The Ops team for Wikipedia has always been exceptionally talented and effective. Wikipedia has had observability baked in from its earliest days. (Testing came along much later, but is a big part of the culture today.) Wikipedia ran for its first decade with essentially no formal testing at all. This was possible because they had from the very first an architecture and a culture where they made reverting easy. Any commit that caused an observable problem could be reverted instantly. (During my tenure there it was possible to earn a t-shirt saying "I broke Wikipedia/But I fixed it")

But some problems are not amenable to observability tools in the Ops sense. In late 2012 we started hearing reports from Wikipedia editors that sub-headings in Wikipedia articles were being rendered in wildly inappropriate sizes: very large, very small, and everything in between.

I immediately recognized these reports.

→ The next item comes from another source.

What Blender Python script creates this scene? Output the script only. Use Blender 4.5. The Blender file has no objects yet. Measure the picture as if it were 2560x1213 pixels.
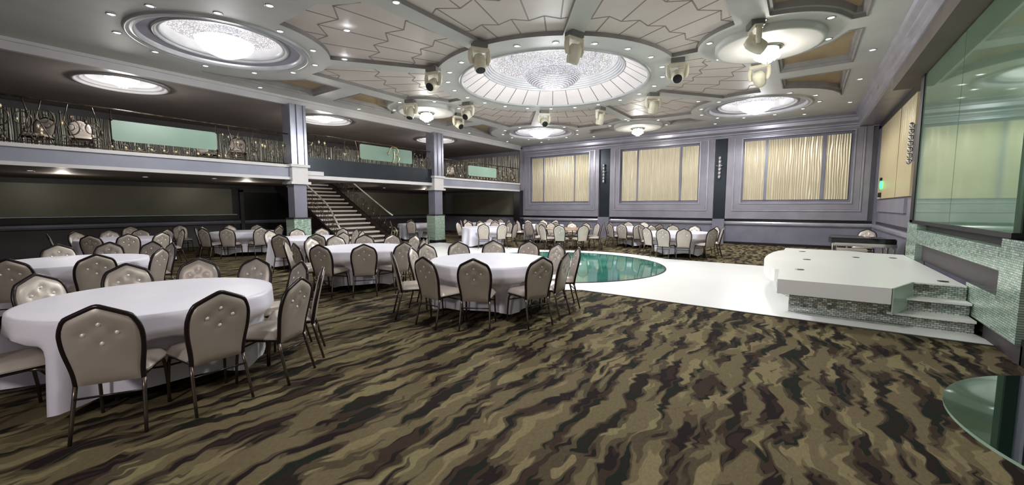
import bpy, bmesh, math, random
from mathutils import Vector, Matrix
random.seed(7)
PI=math.pi
sc=bpy.context.scene
COL=sc.collection
# ------------------------------------------------------------------ camera
FPX=1020.0; PITCH=math.atan(90.5/FPX); YAW=math.atan(730/FPX); EYE=1.6
cam=bpy.data.cameras.new('camera'); cam.lens=FPX/2560*36; cam.sensor_width=36; cam.clip_start=.05; cam.clip_end=200
co=bpy.data.objects.new('camera',cam); COL.objects.link(co)
co.location=(0,0,EYE); co.rotation_euler=(PI/2-PITCH,0,YAW); sc.camera=co
def project(x,y,z):
    fw=Vector((-math.sin(YAW)*math.cos(PITCH),math.cos(YAW)*math.cos(PITCH),-math.sin(PITCH)))
    rt=Vector((math.cos(YAW),math.sin(YAW),0)); up=rt.cross(fw)
    v=Vector((x,y,z-EYE)); d=v.dot(fw)
    return 1280+FPX*v.dot(rt)/d, 606.5-FPX*v.dot(up)/d
# ------------------------------------------------------------------ materials
def srgb(r,g,b):
    f=lambda c:(c/255/12.92) if c/255<=.04045 else ((c/255+.055)/1.055)**2.4
    return (f(r),f(g),f(b),1)
def base_mat(name,col,rough=.6,metal=0.0,spec=.5,emit=None,estr=0,coat=0):
    m=bpy.data.materials.new(name); m.use_nodes=True
    b=m.node_tree.nodes['Principled BSDF']
    b.inputs['Base Color'].default_value=col; b.inputs['Roughness'].default_value=rough
    b.inputs['Metallic'].default_value=metal; b.inputs['Specular IOR Level'].default_value=spec
    b.inputs['Coat Weight'].default_value=coat
    if emit: b.inputs['Emission Color'].default_value=emit; b.inputs['Emission Strength'].default_value=estr
    return m
class NT:
    def __init__(s,m): s.t=m.node_tree; s.b=s.t.nodes['Principled BSDF']
    def n(s,typ,**k):
        nd=s.t.nodes.new(typ)
        for a,v in k.items(): setattr(nd,a,v)
        return nd
    def l(s,a,b): s.t.links.new(a,b)
    def math(s,op,a,b=None):
        nd=s.n('ShaderNodeMath',operation=op)
        for i,v in enumerate((a,b)):
            if v is None: continue
            if isinstance(v,(int,float)): nd.inputs[i].default_value=v
            else: s.l(v,nd.inputs[i])
        return nd.outputs[0]
    def coord(s): return s.n('ShaderNodeTexCoord').outputs['Object']
    def pos(s): return s.n('ShaderNodeNewGeometry').outputs['Position']
    def mapping(s,v,scale=(1,1,1),rot=(0,0,0)):
        m=s.n('ShaderNodeMapping'); m.inputs['Scale'].default_value=scale; m.inputs['Rotation'].default_value=rot
        s.l(v,m.inputs['Vector']); return m.outputs[0]
    def noise(s,v,scale,detail=3,rough=.5,dist=0):
        n=s.n('ShaderNodeTexNoise'); n.inputs['Scale'].default_value=scale; n.inputs['Detail'].default_value=detail
        n.inputs['Roughness'].default_value=rough; n.inputs['Distortion'].default_value=dist
        s.l(v,n.inputs['Vector']); return n.outputs['Fac']
    def ramp(s,f,stops,interp='LINEAR'):
        r=s.n('ShaderNodeValToRGB'); r.color_ramp.interpolation=interp
        e=r.color_ramp.elements
        while len(e)<len(stops): e.new(.5)
        for i,(p,c) in enumerate(stops): e[i].position=p; e[i].color=c
        s.l(f,r.inputs['Fac']); return r.outputs['Color']
    def mix(s,f,a,b,typ='MIX'):
        m=s.n('ShaderNodeMix',data_type='RGBA',blend_type=typ)
        for key,v in (('Factor',f),('A',a),('B',b)):
            sock=[q for q in m.inputs if q.name==key and (q.type=='VALUE' if key=='Factor' else q.type=='RGBA')][0]
            if isinstance(v,(int,float,tuple)): sock.default_value=v
            else: s.l(v,sock)
        return [q for q in m.outputs if q.type=='RGBA'][0]
    def bump(s,h,strength=.3,dist=.01):
        b=s.n('ShaderNodeBump'); b.inputs['Strength'].default_value=strength; b.inputs['Distance'].default_value=dist
        s.l(h,b.inputs['Height']); s.l(b.outputs[0],s.b.inputs['Normal'])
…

I and a number of other responsible people had seen these corrupt article headers in beta labs in late November 2012. That allowed us to narrow the time window to find the offending commit. Unfortunately, even though several people had seen the problem in the test environment, none of us *believed* that it was a real problem, because we did not yet trust beta labs to be an accurate model of Wikipedia. (That bug was my first real sign that we were on the right track with beta labs, and I *always* paid attention to bugs there afterward!)

The story behind how that bug made it to production is instructive. The source of the bug was a pull request for the Wikipedia editor from a contributor/developer in Europe. They were lobbying hard to get the PR merged, but the PR had not passed code review after several revisions, and a number of responsible developers were not willing to merge that PR, because they suspected it might not be completely sound. Late in the evening on Thanksgiving Day, while the US Wikimedia Foundation staff had Thanksgiving Day holidays, the author of the PR persuaded a European developer to approve the PR and merge it. No one noticed. Merging that PR caused the changed code to be deployed to beta labs automatically, where I and my colleagues saw the bug but did not believe the test environment. From beta labs the code went to production automatically.

This was a bug that could not be identified with normal observability tools, but only by testing-- and the testing failed. The bug was active for a number of days before we were able to revert it, but we were not able to revert all the corrupt sub-headers the bug created. One of our developers had to painstakingly find and fix every one of a couple of hundred bad headers on Wikipedia articles.


Testing, Observability, and DevOps are interlocking practices that support each other in order to get good code to production quickly. But even so, things can go wrong. Before things go wrong, we should have a plan in place, and know our options: Rollback, Replay, Revert, and Regression are all strategies to consider.